California, with the strictest pollution laws in the nation, has largely phased out coal-fired generators within its borders. But the state still buys about 20% of its electricity from coal-fueled power plants in other states.

The DWP buys 47% of its power from two massive coal-fired plants in Utah and Arizona that are major sources of carbon dioxide and other greenhouse gases. Those contracts expire in 2017 and 2027. Now, under state law, they cannot be renewed unless those plants find a way to pump their emissions underground, but the technology to do so is unproven.

Nor can Pasadena, Burbank, Glendale and other cities that own their utilities forge any new contracts with coal-fired generators, or with gas-fired plants that lack modern pollution controls.

“We saw this legislation coming and we support it,” said David Nahai, president of the DWP board. The board, with a mandate from Mayor Antonio Villaraigosa, has hiked the agency’s renewable energy supply from wind farms and other sources from 3% to 8% since October 2005, Nahai said. “This utility is turning itself around.”

The state’s action will help Villaraigosa carry out his recent pledge to increase the amount of renewable power to 35% of the city’s energy portfolio by 2020, Nahai said. He said the city expects only a moderate increase in electricity rates as a result — about 1.4% over the next five years for an average-sized business. “It is affordable, and the cost will be spread over a long period of time.”

Environmental groups hailed the new restrictions on power purchasing, which grew out of a law sponsored by state Sen. President Pro Tem Don Perata (D-Oakland) last year. That law is a first step in carrying out the goals of the Global Warming Solutions Act, or AB 32, which requires the state to reduce greenhouse gases to 1990 levels by 2020. It will have the immediate effect of preventing utilities from locking in long-term contracts for dirty power, said Audrey Chang, staff scientist for the Natural Resources Defense Council.

The maximum emissions allowed under the rules issued for municipal utilities by the California Energy Commission, and for private utilities by the Public Utilities Commission, are 1,100 pounds of carbon dioxide per megawatt hour of electricity.
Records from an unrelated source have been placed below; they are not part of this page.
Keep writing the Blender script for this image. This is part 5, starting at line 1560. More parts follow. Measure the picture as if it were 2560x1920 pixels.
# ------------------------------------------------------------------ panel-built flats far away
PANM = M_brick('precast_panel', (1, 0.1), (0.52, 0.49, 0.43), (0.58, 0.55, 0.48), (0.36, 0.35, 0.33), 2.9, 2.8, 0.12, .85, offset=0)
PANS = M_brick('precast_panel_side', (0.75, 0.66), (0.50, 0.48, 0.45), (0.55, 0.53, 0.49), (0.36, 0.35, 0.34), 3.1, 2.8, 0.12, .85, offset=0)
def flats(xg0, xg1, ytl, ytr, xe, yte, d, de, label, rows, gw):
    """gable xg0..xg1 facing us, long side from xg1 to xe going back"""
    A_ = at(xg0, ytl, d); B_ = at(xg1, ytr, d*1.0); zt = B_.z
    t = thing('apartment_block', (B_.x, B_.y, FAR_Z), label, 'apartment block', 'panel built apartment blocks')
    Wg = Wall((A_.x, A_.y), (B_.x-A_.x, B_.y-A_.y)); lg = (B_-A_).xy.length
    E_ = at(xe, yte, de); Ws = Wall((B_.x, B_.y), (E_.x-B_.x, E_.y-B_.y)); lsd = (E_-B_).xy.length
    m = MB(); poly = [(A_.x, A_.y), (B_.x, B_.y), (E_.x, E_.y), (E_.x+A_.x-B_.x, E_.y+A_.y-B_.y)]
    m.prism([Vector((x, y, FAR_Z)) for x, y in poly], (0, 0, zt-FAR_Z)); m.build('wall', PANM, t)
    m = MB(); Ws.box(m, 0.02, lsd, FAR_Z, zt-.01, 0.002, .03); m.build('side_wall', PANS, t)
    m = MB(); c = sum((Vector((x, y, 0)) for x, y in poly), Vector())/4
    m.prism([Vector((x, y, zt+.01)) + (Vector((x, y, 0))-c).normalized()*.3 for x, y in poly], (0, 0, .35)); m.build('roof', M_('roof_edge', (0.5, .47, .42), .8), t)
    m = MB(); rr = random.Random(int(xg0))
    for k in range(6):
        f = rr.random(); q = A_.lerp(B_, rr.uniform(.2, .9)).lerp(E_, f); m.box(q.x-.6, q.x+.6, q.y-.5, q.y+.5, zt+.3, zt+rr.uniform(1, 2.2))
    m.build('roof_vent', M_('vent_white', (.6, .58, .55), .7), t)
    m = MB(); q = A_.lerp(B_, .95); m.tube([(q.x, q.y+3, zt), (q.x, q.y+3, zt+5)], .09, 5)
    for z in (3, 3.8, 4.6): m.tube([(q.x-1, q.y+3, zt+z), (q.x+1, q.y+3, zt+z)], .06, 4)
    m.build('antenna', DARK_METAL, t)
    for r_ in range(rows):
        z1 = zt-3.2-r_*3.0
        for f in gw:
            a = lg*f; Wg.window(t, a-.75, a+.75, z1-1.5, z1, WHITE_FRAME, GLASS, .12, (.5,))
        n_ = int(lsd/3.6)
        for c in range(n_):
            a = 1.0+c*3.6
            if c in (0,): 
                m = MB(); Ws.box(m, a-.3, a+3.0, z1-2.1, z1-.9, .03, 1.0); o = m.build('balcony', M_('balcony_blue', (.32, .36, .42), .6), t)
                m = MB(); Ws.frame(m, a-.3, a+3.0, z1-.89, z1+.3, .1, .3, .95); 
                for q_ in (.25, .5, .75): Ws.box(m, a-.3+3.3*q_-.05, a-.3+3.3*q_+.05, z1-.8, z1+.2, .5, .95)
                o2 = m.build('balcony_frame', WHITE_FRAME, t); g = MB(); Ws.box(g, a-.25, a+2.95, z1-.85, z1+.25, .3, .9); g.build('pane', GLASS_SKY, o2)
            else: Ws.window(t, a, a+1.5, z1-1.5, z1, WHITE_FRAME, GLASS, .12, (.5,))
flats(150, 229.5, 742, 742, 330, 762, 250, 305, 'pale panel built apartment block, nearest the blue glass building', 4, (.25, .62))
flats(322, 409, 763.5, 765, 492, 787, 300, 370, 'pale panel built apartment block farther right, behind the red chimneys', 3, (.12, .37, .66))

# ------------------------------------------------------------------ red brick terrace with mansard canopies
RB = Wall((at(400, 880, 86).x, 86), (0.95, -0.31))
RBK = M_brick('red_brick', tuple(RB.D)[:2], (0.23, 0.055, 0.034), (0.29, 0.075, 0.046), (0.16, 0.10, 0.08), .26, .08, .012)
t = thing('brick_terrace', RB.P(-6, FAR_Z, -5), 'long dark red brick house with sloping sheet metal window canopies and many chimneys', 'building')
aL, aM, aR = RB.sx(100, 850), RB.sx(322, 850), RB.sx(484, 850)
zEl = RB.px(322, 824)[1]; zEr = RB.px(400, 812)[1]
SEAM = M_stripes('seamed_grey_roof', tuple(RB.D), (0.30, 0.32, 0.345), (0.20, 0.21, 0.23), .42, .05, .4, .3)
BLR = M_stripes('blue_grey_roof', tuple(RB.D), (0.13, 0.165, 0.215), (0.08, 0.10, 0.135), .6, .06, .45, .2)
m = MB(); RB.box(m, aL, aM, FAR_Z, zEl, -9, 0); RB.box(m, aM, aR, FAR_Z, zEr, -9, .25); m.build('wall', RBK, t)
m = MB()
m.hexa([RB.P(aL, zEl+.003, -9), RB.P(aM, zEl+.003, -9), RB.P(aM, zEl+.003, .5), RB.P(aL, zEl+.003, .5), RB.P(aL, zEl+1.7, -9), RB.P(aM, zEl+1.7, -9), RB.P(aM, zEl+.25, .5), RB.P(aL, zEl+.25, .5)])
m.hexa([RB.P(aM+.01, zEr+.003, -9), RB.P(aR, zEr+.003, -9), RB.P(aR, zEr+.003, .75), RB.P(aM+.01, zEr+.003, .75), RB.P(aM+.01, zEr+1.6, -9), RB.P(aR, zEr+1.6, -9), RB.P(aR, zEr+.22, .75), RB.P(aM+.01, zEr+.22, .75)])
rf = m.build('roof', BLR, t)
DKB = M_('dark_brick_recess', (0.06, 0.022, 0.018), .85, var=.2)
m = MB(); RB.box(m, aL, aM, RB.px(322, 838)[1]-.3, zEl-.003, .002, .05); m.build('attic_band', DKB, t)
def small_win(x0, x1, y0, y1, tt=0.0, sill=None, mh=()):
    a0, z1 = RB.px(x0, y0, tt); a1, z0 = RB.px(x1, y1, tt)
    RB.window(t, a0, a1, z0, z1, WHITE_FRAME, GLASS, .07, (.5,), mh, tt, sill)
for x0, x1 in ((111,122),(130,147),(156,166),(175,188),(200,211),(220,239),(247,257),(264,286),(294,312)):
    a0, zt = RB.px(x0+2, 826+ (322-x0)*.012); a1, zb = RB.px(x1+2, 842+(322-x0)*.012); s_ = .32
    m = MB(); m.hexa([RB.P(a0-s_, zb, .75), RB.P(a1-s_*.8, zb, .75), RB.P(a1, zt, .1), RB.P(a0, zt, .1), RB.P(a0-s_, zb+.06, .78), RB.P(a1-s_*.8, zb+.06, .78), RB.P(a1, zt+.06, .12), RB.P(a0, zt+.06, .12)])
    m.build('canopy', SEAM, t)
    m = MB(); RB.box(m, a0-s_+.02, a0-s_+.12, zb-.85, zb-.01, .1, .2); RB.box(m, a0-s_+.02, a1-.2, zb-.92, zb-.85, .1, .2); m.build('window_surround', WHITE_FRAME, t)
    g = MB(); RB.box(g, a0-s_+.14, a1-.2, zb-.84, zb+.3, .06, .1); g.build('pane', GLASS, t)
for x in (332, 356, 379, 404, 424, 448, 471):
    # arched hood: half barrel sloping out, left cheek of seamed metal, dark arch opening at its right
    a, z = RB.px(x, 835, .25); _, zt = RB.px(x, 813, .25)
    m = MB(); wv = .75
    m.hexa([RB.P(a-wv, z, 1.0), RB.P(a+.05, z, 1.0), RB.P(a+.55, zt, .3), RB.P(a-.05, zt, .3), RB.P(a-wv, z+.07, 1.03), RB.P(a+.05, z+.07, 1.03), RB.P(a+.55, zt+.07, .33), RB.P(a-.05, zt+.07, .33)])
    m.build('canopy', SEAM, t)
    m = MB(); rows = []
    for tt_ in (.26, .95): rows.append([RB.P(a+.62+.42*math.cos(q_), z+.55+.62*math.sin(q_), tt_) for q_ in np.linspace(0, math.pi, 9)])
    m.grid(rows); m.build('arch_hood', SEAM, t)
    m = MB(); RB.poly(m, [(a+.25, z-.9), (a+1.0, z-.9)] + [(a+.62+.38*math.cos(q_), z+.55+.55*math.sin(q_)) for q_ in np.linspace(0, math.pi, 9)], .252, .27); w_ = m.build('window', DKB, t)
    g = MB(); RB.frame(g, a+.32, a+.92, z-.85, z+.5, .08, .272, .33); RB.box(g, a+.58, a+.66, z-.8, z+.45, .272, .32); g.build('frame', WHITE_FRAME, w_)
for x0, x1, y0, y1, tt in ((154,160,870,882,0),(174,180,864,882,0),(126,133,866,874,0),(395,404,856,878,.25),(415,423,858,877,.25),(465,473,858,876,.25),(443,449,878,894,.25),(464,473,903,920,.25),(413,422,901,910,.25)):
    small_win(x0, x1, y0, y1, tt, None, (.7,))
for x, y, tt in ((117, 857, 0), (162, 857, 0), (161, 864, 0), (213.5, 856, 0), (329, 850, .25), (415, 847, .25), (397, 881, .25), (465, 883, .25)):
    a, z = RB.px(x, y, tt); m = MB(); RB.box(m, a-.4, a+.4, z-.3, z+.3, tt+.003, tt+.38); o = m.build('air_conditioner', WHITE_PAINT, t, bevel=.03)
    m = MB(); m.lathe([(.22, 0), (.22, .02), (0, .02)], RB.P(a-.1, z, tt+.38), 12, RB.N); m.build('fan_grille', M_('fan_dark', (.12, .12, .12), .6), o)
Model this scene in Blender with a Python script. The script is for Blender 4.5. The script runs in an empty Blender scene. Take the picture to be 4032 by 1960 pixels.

California’s new rules may not prevent the construction of dozens of new Western coal-fired plants that are in the planning stages. But those plants would have to lower their emissions in order to sell power to California.

The energy industry is pinning its hopes on developing a technology that would pipe carbon dioxide and other gases into underground repositories. But the feasibility of this technology and its environmental effects have not been fully determined.

If other states adopt California’s approach, it will make renewable energy more competitive with cheap coal. On May 3, Washington Gov. Christine Gregoire signed a law modeled on Perata’s legislation. “California is telling Wall Street and Main Street that it is time to switch sides and invest in clean energy exclusively,” said Bernadette del Chiaro, director of clean energy issues for Environment California.

But the DWP, she says, has a long way to go. “Los Angeles is one of the sunniest cities in the world, but it remains in the dark ages, with the bulk of its electricity coming from coal. Its solar program remains underfunded, understaffed and poorly designed. But the potential is there — the sunshine, the wind, tidal and geothermal power nearby. LADWP could become the nation’s premier green utility.”